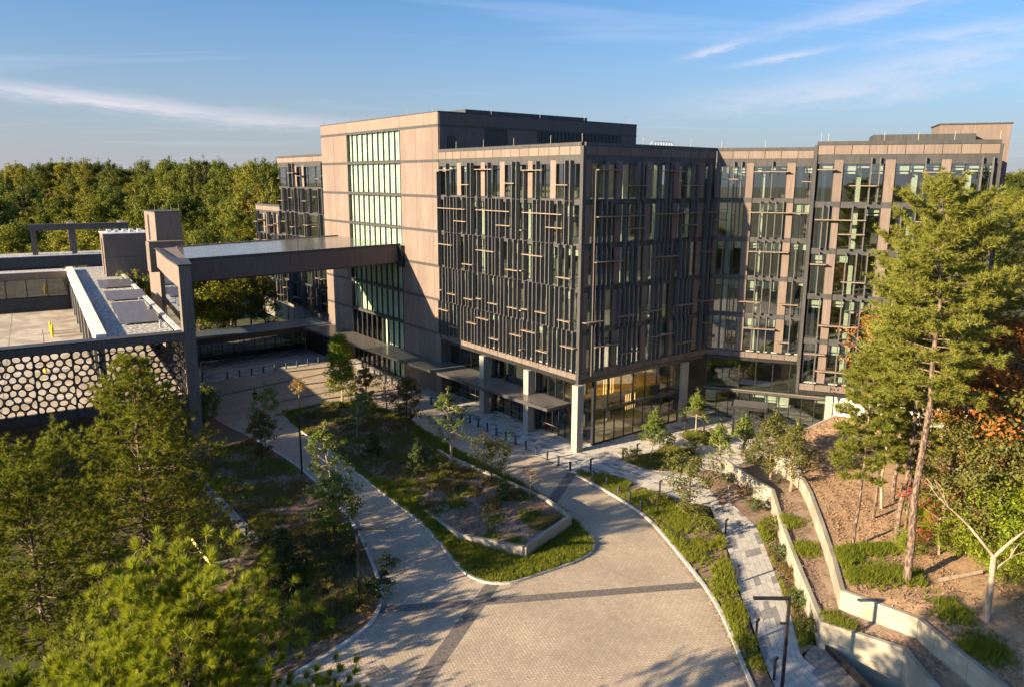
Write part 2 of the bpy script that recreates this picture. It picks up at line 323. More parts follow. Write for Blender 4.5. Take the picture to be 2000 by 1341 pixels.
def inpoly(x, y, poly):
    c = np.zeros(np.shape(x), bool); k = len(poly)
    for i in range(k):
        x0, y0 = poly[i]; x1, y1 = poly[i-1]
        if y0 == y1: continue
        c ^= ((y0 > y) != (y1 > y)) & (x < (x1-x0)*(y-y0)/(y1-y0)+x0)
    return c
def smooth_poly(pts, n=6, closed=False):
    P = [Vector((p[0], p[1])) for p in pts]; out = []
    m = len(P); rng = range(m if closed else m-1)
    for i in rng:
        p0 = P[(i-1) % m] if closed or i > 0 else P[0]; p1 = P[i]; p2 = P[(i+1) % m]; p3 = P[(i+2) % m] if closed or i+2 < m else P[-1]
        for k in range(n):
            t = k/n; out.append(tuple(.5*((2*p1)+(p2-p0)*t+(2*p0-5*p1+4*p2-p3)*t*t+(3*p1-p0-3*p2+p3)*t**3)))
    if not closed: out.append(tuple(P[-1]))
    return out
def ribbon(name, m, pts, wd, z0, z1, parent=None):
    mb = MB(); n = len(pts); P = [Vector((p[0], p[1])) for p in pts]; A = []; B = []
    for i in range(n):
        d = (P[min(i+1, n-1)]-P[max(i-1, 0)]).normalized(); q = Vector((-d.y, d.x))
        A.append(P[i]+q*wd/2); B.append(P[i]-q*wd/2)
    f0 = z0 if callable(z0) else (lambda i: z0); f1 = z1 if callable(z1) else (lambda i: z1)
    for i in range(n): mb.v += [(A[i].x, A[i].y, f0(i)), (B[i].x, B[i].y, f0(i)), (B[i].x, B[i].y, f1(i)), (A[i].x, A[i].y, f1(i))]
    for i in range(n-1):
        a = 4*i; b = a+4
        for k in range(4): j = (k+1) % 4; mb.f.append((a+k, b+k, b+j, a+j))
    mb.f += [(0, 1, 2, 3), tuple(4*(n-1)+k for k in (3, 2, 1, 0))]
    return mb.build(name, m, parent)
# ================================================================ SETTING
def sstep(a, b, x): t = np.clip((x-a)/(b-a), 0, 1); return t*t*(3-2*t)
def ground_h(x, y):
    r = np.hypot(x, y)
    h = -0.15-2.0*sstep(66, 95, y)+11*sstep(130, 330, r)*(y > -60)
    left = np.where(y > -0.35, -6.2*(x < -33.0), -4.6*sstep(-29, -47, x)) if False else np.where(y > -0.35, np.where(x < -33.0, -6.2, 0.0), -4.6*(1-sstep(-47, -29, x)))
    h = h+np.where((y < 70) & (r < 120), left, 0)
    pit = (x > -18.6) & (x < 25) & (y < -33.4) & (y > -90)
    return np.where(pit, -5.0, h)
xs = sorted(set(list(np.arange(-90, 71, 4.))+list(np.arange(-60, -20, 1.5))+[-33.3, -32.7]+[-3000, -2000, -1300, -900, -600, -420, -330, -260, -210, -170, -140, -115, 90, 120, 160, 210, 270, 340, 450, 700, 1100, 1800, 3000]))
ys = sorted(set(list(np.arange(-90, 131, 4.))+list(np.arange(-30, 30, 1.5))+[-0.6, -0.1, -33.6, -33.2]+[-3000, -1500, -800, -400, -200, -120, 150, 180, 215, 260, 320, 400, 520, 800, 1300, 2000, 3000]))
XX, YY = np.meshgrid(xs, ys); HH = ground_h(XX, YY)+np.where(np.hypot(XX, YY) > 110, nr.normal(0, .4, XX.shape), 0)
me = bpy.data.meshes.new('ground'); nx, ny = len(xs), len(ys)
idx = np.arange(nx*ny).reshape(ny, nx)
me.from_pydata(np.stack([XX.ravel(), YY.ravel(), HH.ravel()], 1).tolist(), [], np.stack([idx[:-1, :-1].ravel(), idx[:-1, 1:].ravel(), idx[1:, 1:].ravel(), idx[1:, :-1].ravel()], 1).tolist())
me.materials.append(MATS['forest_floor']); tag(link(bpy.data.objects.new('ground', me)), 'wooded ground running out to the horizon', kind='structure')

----

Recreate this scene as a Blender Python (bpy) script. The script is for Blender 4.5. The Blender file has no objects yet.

----

_WHAT YOU NEED TO DO_.
Reproduce each line of the material containing the word "script".

_ANSWER TO THE PROBLEM_.
Write part 2 of the bpy script that recreates this picture. It picks up at line 323. More parts follow. Write for Blender 4.5. Take the picture to be 2000 by 1341 pixels.
Recreate this scene as a Blender Python (bpy) script. The script is for Blender 4.5. The Blender file has no objects yet.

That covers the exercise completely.